L’AIEA estime que la production mondiale d’électricité dans son ensemble devrait doubler d’ici à 2050. La part du nucléaire pourrait compter pour 12% de ce mix électrique mondial en 2050 selon le scénario haut de l’Agence et pour 6% dans le scénario bas.

Les conclusions de ce rapport témoignent «d’une sensibilisation croissante au fait que l’énergie nucléaire est absolument vitale dans nos efforts pour combattre le réchauffement climatique», s’est félicité le directeur général de l’AIEA, Rafael Grossi.

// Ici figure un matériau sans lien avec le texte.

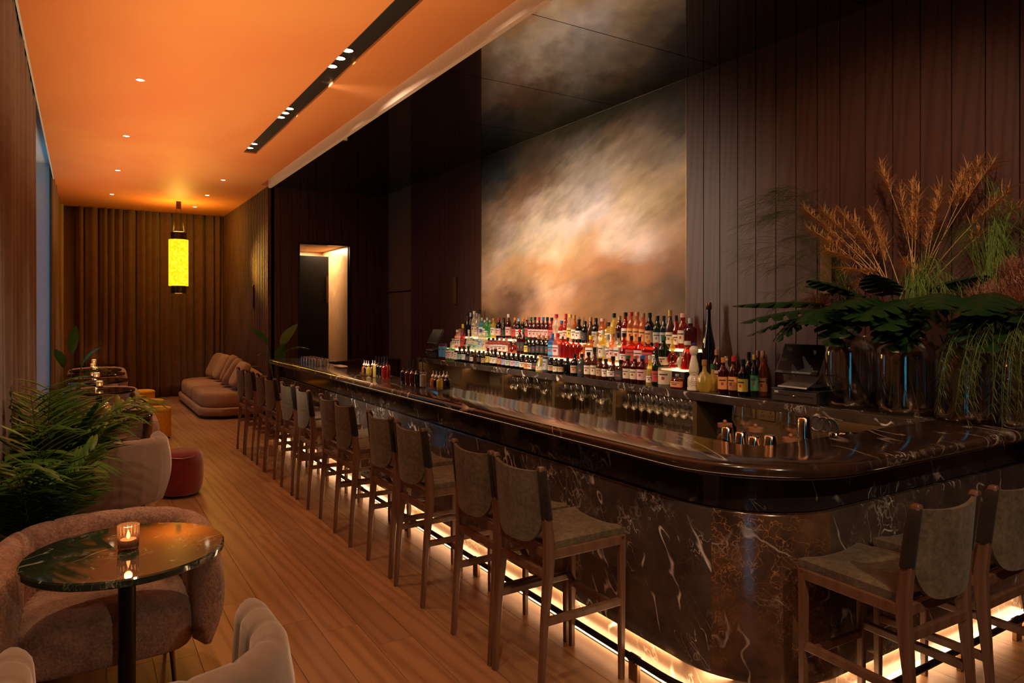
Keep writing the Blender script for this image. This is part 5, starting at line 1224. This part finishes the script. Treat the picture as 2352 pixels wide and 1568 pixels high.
TIPS = [(2021, 379, .18, 1), (2096, 425, .30, 1), (2067, 437, .26, 1), (2110, 440, .28, 1), (2162, 437, .24, 1), (2150, 462, .26, 1), (2224, 387, .22, 1), (2249, 375, .24, 1), (2286, 367, .24, 1), (2324, 433, .26, 1), (2344, 474, .30, 1), (1847, 483, .24, 0), (1855, 524, .26, 0), (1889, 487, .26, 0),
        (1930, 487, .26, 0), (1963, 507, .26, 0), (1897, 574, .22, 0), (1996, 487, .26, 0), (2010, 520, .24, 0), (1936, 615, .20, 0), (1940, 660, .22, 0), (2075, 600, .18, 1), (1900, 530, .3, 0)]
for i, (u, v, pl, sd) in enumerate(TIPS):
    X = 4.36+rg.uniform(-.10, .10); tp = ray(u, v, 'x', X); bp = (4.36+rg.uniform(-.04, .04), (2.44 if sd == 0 else 2.30)+rg.uniform(-.05, .05), 1.85)
    tp.x = min(tp.x, 4.50)
    reed('dried orange reed plume, %s' % ('%d%s from the left of the fan' % (sorted(range(len(TIPS)), key=lambda k: TIPS[k][0]).index(i)+1, 'st nd rd'.split()[sorted(range(len(TIPS)), key=lambda k: TIPS[k][0]).index(i)] if sorted(range(len(TIPS)), key=lambda k: TIPS[k][0]).index(i) < 3 else 'th')), bp, tp, pl, 40+i)
# green grass clumps
def grass_clump(lab, base, tips, seed, n, w_=.002, name='grass_clump', plume=True):
    r = random.Random(seed); root = thing(name, lab, 'grass', tuple(base), 0, 'green grass clumps in the arrangement'); m = MB(); m2 = MB(); b = Vector(base)
    for i in range(n):
        tu, tv, X = r.choice(tips); X += r.uniform(-.1, .06); t_ = ray(tu+r.uniform(-45, 45), tv+r.uniform(-35, 35), 'x', X); t_.x = min(t_.x, 4.48)
        hi = max(b.z, t_.z)+r.uniform(.02, .14); mid = b.lerp(t_, .5); mid.z = hi+.06
        b2 = Vector((r.uniform(-.03, .03), r.uniform(-.05, .05), 0))
        pts = [((1-u)**2*(b+b2)+2*u*(1-u)*mid+u*u*t_)-b for u in [k/12 for k in range(13)]]
        m.ribbon(pts, [.003*(1-k/14)+.0006 for k in range(13)], (pts[-1]-pts[0]).cross(Vector((.4, .1, 1))), fold=.3)
        if plume and i % 2 == 0: spray(m2, pts[-1], pts[-1]-pts[-4], .22, 22, .001, r, .5, .0009, .11)
    o = obj('blades', m, 'grass', root, ang=180); o['kind'] = 'stuff'
    if plume: o = obj('seed_heads', m2, 'grass', root, ang=180); o['kind'] = 'stuff'
grass_clump('airy green grass clump arching left over the till', (4.42, 2.72, 1.74), [(1720, 480, 4.4), (1710, 530, 4.45), (1760, 470, 4.45), (1830, 460, 4.5), (1730, 600, 4.4), (1800, 560, 4.4), (1800, 690, 4.3), (1880, 640, 4.4), (1850, 520, 4.5)], 71, 90)
grass_clump('green grass clump rising at the right edge above pink smoke bush', (4.42, 1.90, 1.74), [(2290, 470, 4.4), (2330, 500, 4.4), (2345, 560, 4.4), (2250, 530, 4.4), (2300, 620, 4.3), (2190, 560, 4.45)], 72, 60)
grass_clump('fine green grass tuft drooping over the leaves in the middle', (4.36, 2.30, 1.80), [(2130, 650, 4.25), (2170, 680, 4.25), (2210, 700, 4.22), (2100, 700, 4.22), (2180, 620, 4.3)], 73, 70)
# smoke bush puffs
def puff(lab, c, r, mt_, seed, n=1500, name='smoke_bush_plume'):
    rr_ = random.Random(seed); m = MB(); c = Vector(c)
    for i in range(n):
        v = Vector((rr_.gauss(0, 1), rr_.gauss(0, 1), rr_.gauss(0, 1))).normalized(); rad = rr_.random()**.6
        k = 1+.35*noise.noise(v*2.2+Vector((seed, 0, 0))); p = Vector((v.x*r[0], v.y*r[1], v.z*r[2]))*rad*k; w = v+Vector((rr_.uniform(-.8, .8), rr_.uniform(-.8, .8), rr_.uniform(-.8, .8))); pts = [p]
        for q in range(2): w = w+Vector((rr_.uniform(-.6, .6), rr_.uniform(-.6, .6), rr_.uniform(-.6, .6))); pts.append(pts[-1]+w.normalized()*.018)
        m.ribbon(pts, [.0011, .0013, .0005], w.cross(Vector((.3, .5, 1))))
    o = obj(name, m, mt_, ang=180, loc=c); tag(o, lab, 'smoke bush', 'smoke bush plumes'); return o
puff('rust smoke bush plume above the left dark leaf', ray(1885, 702, 'x', 4.32), (.10, .17, .075), 'smokered', 1)
puff('pale pink smoke bush plume at right, nearer its middle', ray(2278, 690, 'x', 4.25), (.11, .13, .11), 'smoke', 2, 2600)
puff('brownish smoke bush plume touching the right edge of the photo', ray(2345, 700, 'x', 4.25), (.11, .14, .10), 'smokered', 3, 1600)
puff('small ochre smoke bush plume highest at the right edge', ray(2330, 622, 'x', 4.3), (.08, .09, .07), 'smoke', 4, 1100)
puff('small rust smoke bush plume between middle grass and pink plume', ray(2215, 690, 'x', 4.35), (.07, .07, .07), 'smokered', 6, 800)
# hanging willow foliage
def willow(lab, top, drop, seed, n=24, spreadY=.10):
    r = random.Random(seed); root = thing('hanging_foliage', lab, 'foliage', tuple(top), 0, 'hanging willow foliage'); m = MB(); m2 = MB()
    for i in range(n):
        p = Vector((r.uniform(-.04, .04), r.uniform(-spreadY, spreadY), r.uniform(-.02, .05))); v = Vector((-.5+r.uniform(-.3, .3), r.uniform(-.5, .5), .4)); pts = [p]; l = drop*r.uniform(.6, 1.1)
        for k in range(14): v = (v+Vector((0, 0, -.28))).normalized(); pts.append(pts[-1]+v*l/12)
        m2.tube(pts, .0013, 4, r2=.0006)
        for k in range(2, 15):
            for s_ in range(3):
                q = pts[k].copy(); w = Vector((r.uniform(-1, 1), r.uniform(-1, 1), -.5)).normalized(); lp = [q]
                for a in range(4): w = (w+Vector((0, 0, -.25))).normalized(); lp.append(lp[-1]+w*.014)
                m.ribbon(lp, [.0006, .0018, .002, .0014, .0002], w.cross(Vector((.2, .4, 1))))
    o = obj('leaves', m, 'willow', root, ang=180); o['kind'] = 'stuff'; o = obj('twigs', m2, 'grass', root, ang=180); o['kind'] = 'stuff'
willow('hanging willow foliage over the third vase', ray(2235, 765, 'x', 4.14), .32, 91, 10, .06)
willow('hanging willow foliage over the rightmost vase', ray(2300, 745, 'x', 4.12), .50, 92, 18, .08)
willow('hanging willow foliage cut by the right edge of the photo', ray(2352, 740, 'x', 4.10), .58, 93, 16, .07)
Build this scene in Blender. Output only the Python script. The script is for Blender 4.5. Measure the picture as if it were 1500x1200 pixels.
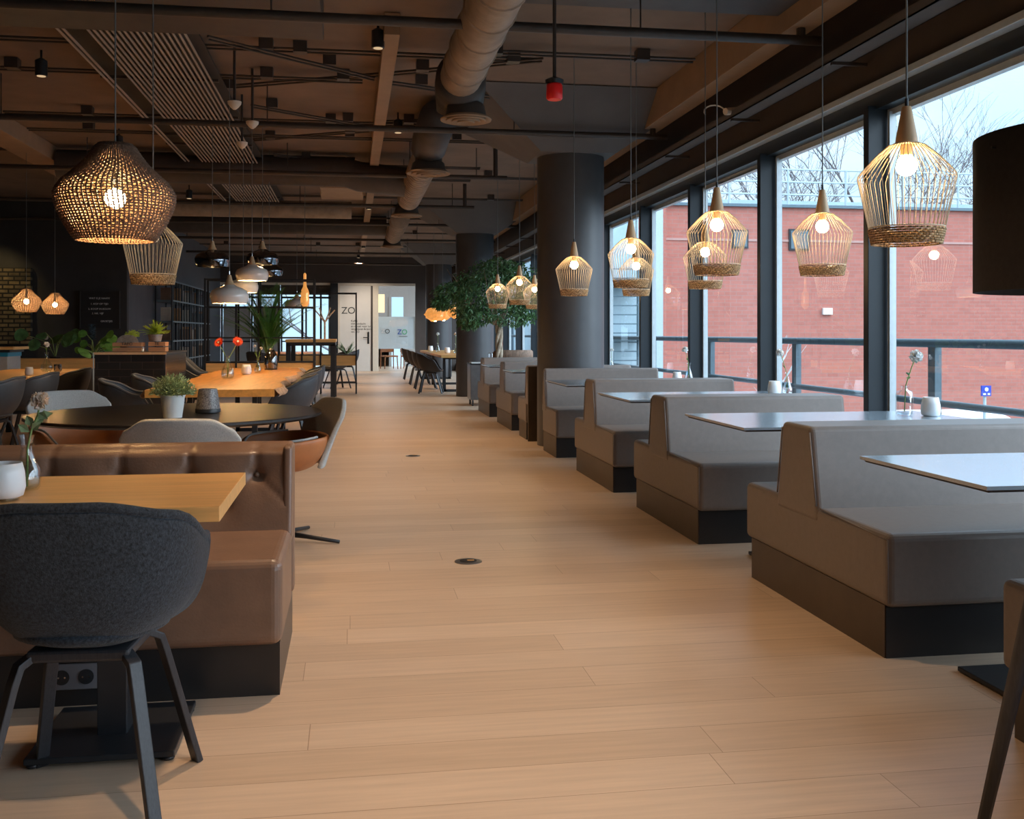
import bpy, bmesh, math, random
from mathutils import Vector, Matrix
random.seed(7)
PI = math.pi
for o in list(bpy.data.objects): bpy.data.objects.remove(o)
scn = bpy.context.scene
col = scn.collection

# ------------------------------------------------------------------ camera
cam_d = bpy.data.cameras.new('camera'); cam = bpy.data.objects.new('camera', cam_d); col.objects.link(cam)
cam_d.sensor_width = 36; cam_d.lens = 36; cam_d.sensor_fit = 'HORIZONTAL'
cam_d.shift_y = -112/1500; cam_d.clip_start = .05; cam_d.clip_end = 500
cam.location = (0, 0, 1.2); cam.rotation_euler = (PI/2, 0, -math.atan(235/1500))
scn.camera = cam
# ------------------------------------------------------------------ view
scn.view_settings.view_transform = 'Standard'; scn.view_settings.look = 'None'
scn.view_settings.gamma = 1; scn.view_settings.exposure = 0.38; scn.view_settings.use_curve_mapping = False
# ------------------------------------------------------------------ sky
W = bpy.data.worlds.new('sky'); scn.world = W; W.use_nodes = True
nt = W.node_tree; nt.nodes.clear()
def N(nt, t, **k):
    n = nt.nodes.new(t)
    for a, b in k.items():
        if a in n.inputs.keys(): n.inputs[a].default_value = b
        else: setattr(n, a, b)
    return n
wo = N(nt, 'ShaderNodeOutputWorld'); bg = N(nt, 'ShaderNodeBackground'); bg.inputs['Strength'].default_value = 1.5
tc = N(nt, 'ShaderNodeTexCoord'); mp = N(nt, 'ShaderNodeMapping'); mp.inputs['Scale'].default_value = (1, 1, 3)
nz = N(nt, 'ShaderNodeTexNoise', Scale=2.2, Detail=5.0, Roughness=.55)
cr = N(nt, 'ShaderNodeValToRGB'); cr.color_ramp.elements[0].position = .38; cr.color_ramp.elements[1].position = .68
cr.color_ramp.elements[0].color = (.45, .70, .93, 1); cr.color_ramp.elements[1].color = (.66, .78, .91, 1)
nt.links.new(tc.outputs['Generated'], mp.inputs['Vector']); nt.links.new(mp.outputs['Vector'], nz.inputs['Vector'])
nt.links.new(nz.outputs['Fac'], cr.inputs['Fac']); nt.links.new(cr.outputs['Color'], bg.inputs['Color'])
sz = N(nt, 'ShaderNodeSeparateXYZ'); nt.links.new(tc.outputs['Generated'], sz.inputs[0])   # overcast sky: brighter towards the zenith
gr = N(nt, 'ShaderNodeMapRange'); gr.inputs['From Min'].default_value = .05; gr.inputs['From Max'].default_value = .8; gr.inputs['To Min'].default_value = 1.22; gr.inputs['To Max'].default_value = 3.6
nt.links.new(sz.outputs[2], gr.inputs['Value']); nt.links.new(gr.outputs['Result'], bg.inputs['Strength'])
nt.links.new(bg.outputs['Background'], wo.inputs['Surface'])
# ------------------------------------------------------------------ daylight from the overcast sky on the window side
def light(name, kind, loc, energy, color, **k):
    d = bpy.data.lights.new(name, kind); d.energy = energy; d.color = color
    for a, b in k.items(): setattr(d, a, b)
    o = bpy.data.objects.new(name, d); col.objects.link(o); o.location = loc
    return o
sun = light('daylight', 'SUN', (10, -4, 8), 4.2, (.72, .86, 1.0), angle=math.radians(70))
sun.rotation_euler = Vector((.74, -.44, .52)).to_track_quat('Z', 'Y').to_euler()

# ================================================================== materials
def principled(name):
    m = bpy.data.materials.new(name); m.use_nodes = True
    return m, m.node_tree, m.node_tree.nodes['Principled BSDF']
def mat(name, c, rough=.6, metal=0, spec=.5, noise=0, nscale=20, bump=0, bscale=60, stretch=(1, 1, 1), emit=None, estr=0, coat=0, sheen=0, trans=0):
    m, nt, b = principled(name)
    b.inputs['Base Color'].default_value = (*c, 1); b.inputs['Roughness'].default_value = rough
    b.inputs['Metallic'].default_value = metal; b.inputs['Specular IOR Level'].default_value = spec
    b.inputs['Coat Weight'].default_value = coat; b.inputs['Sheen Weight'].default_value = sheen
    b.inputs['Transmission Weight'].default_value = trans
    if emit: b.inputs['Emission Color'].default_value = (*emit, 1); b.inputs['Emission Strength'].default_value = estr
    if noise or bump:
        t = N(nt, 'ShaderNodeTexCoord'); mp = N(nt, 'ShaderNodeMapping'); mp.inputs['Scale'].default_value = stretch
        nt.links.new(t.outputs['Object'], mp.inputs['Vector'])
    if noise:
        n = N(nt, 'ShaderNodeTexNoise', Scale=nscale, Detail=4.0, Roughness=.6); nt.links.new(mp.outputs['Vector'], n.inputs['Vector'])
        r = N(nt, 'ShaderNodeValToRGB'); r.color_ramp.elements[0].position = .3; r.color_ramp.elements[1].position = .7
        r.color_ramp.elements[0].color = tuple(max(0, x*(1-noise)) for x in c)+(1,)
        r.color_ramp.elements[1].color = tuple(min(1, x*(1+noise)) for x in c)+(1,)
        nt.links.new(n.outputs['Fac'], r.inputs['Fac']); nt.links.new(r.outputs['Color'], b.inputs['Base Color'])
    if bump:
        n2 = N(nt, 'ShaderNodeTexNoise', Scale=bscale, Detail=3.0); nt.links.new(mp.outputs['Vector'], n2.inputs['Vector'])
        bp = N(nt, 'ShaderNodeBump', Strength=bump, Distance=.01); nt.links.new(n2.outputs['Fac'], bp.inputs['Height'])
        nt.links.new(bp.outputs['Normal'], b.inputs['Normal'])
    return m
def brickmat(name, c1, c2, cm, w, h, mortar, rough=.8, rot=(0, 0, 0), off=.5, bump=.3, noise=.0, spec=.5, nscale=(1, 1, 1), jitter=0):
    m, nt, b = principled(name); b.inputs['Roughness'].default_value = rough; b.inputs['Specular IOR Level'].default_value = spec
    t = N(nt, 'ShaderNodeTexCoord'); mp = N(nt, 'ShaderNodeMapping'); mp.inputs['Rotation'].default_value = rot
    nt.links.new(t.outputs['Object'], mp.inputs['Vector'])
    k = N(nt, 'ShaderNodeTexBrick'); k.offset = off; k.inputs['Scale'].default_value = 1
    k.inputs['Brick Width'].default_value = w; k.inputs['Row Height'].default_value = h; k.inputs['Mortar Size'].default_value = mortar
    k.inputs['Color1'].default_value = (*c1, 1); k.inputs['Color2'].default_value = (*c2, 1); k.inputs['Mortar'].default_value = (*cm, 1)
    if jitter:   # every row of planks starts at its own random place
        sx = N(nt, 'ShaderNodeSeparateXYZ'); nt.links.new(mp.outputs['Vector'], sx.inputs[0])
        dv = N(nt, 'ShaderNodeMath', operation='DIVIDE'); dv.inputs[1].default_value = jitter; nt.links.new(sx.outputs[1], dv.inputs[0])
        fl = N(nt, 'ShaderNodeMath', operation='FLOOR'); nt.links.new(dv.outputs[0], fl.inputs[0])
        wn = N(nt, 'ShaderNodeTexWhiteNoise'); wn.noise_dimensions = '1D'; nt.links.new(fl.outputs[0], wn.inputs['W'])
        ml = N(nt, 'ShaderNodeMath', operation='MULTIPLY'); ml.inputs[1].default_value = 7.0; nt.links.new(wn.outputs['Value'], ml.inputs[0])
        ad = N(nt, 'ShaderNodeMath', operation='ADD'); nt.links.new(ml.outputs[0], ad.inputs[0]); nt.links.new(sx.outputs[0], ad.inputs[1])
        cx = N(nt, 'ShaderNodeCombineXYZ'); nt.links.new(ad.outputs[0], cx.inputs[0]); nt.links.new(sx.outputs[1], cx.inputs[1]); nt.links.new(cx.outputs[0], k.inputs['Vector'])
    else: nt.links.new(mp.outputs['Vector'], k.inputs['Vector'])
    out = k.outputs['Color']
    if noise:
        mp2 = N(nt, 'ShaderNodeMapping'); mp2.inputs['Scale'].default_value = nscale; nt.links.new(mp.outputs['Vector'], mp2.inputs['Vector'])
        n = N(nt, 'ShaderNodeTexNoise', Scale=4.0, Detail=6.0, Roughness=.6); nt.links.new(mp2.outputs['Vector'], n.inputs['Vector'])
        r = N(nt, 'ShaderNodeValToRGB'); r.color_ramp.elements[0].position = .3; r.color_ramp.elements[1].position = .7
        r.color_ramp.elements[0].color = (1-noise,)*3+(1,); r.color_ramp.elements[1].color = (1, 1, 1, 1)
        nt.links.new(n.outputs['Fac'], r.inputs['Fac'])
        mx = N(nt, 'ShaderNodeMixRGB', blend_type='MULTIPLY', Fac=1.0); nt.links.new(out, mx.inputs['Color1']); nt.links.new(r.outputs['Color'], mx.inputs['Color2'])
        out = mx.outputs['Color']
    nt.links.new(out, b.inputs['Base Color'])
    bp = N(nt, 'ShaderNodeBump', Strength=bump, Distance=.005, invert=True); nt.links.new(k.outputs['Fac'], bp.inputs['Height'])
    nt.links.new(bp.outputs['Normal'], b.inputs['Normal'])
    return m
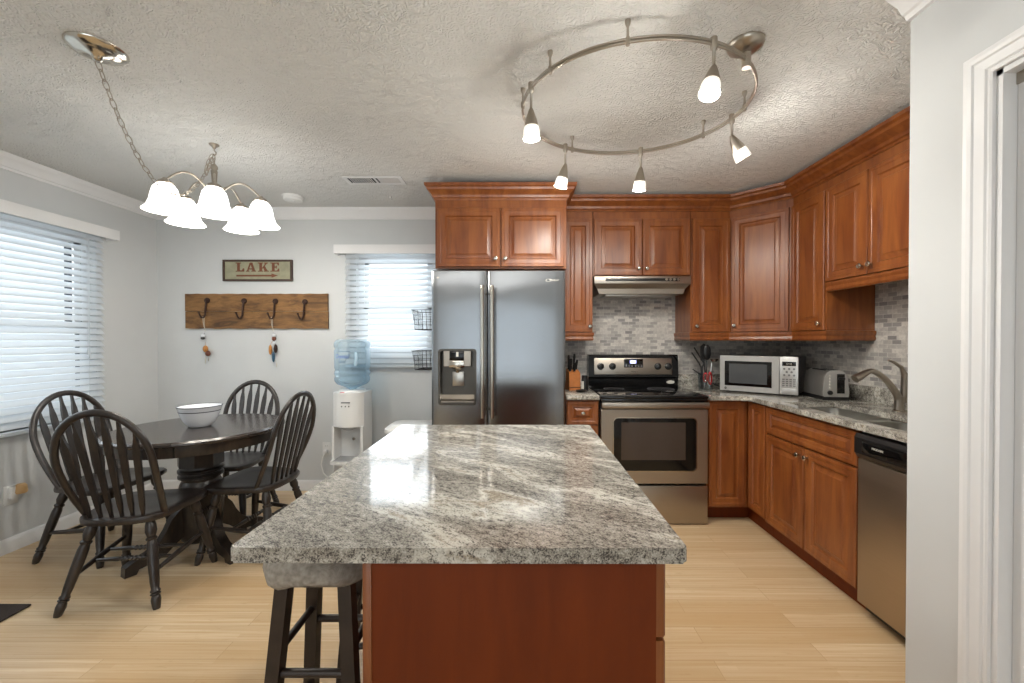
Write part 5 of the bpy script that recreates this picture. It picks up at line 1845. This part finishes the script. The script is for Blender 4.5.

L’électricité nucléaire est la plus décarbonée (avec 12 grammes de CO2 émis par kWh produit) et présente le considérable avantage par rapport aux renouvelables éoliens et solaires de ne pas être intermittente et de ne pas dépendre de la météorologie. Elle semble par ailleurs être le moyen presque idéal de produire en masse de l’hydrogène vert par électrolyse avec de l’électricité décarbonée. Mais elle suscite des craintes en bonne partie irrationnelles.

L’accident de la centrale de Fukushima au Japon, dévastée par le gigantesque tsunami du 11 mars 2011, a porté un coup considérable à la confiance dans la sûreté de l’énergie nucléaire. De nombreux pays, notamment en Europe, ont alors décidé de sortir du nucléaire. Et les investissements dans la construction de nouveaux réacteurs ont considérablement ralenti. L’Allemagne s’est donnée jusqu’à 2022 pour sortir du nucléaire ce qui n’est pas sans conséquences très négatives sur ses émissions de gaz à effet de serre et la pollution atmosphérique. La Suisse en a décidé de même, tout en maintenant dans l’immédiat certains sites. La Belgique vise pour sa part une sortie en 2025 même si elle semble de plus en plus incertaine, compte tenu du retard de la construction des centrales de remplacement fonctionnant au gaz naturel.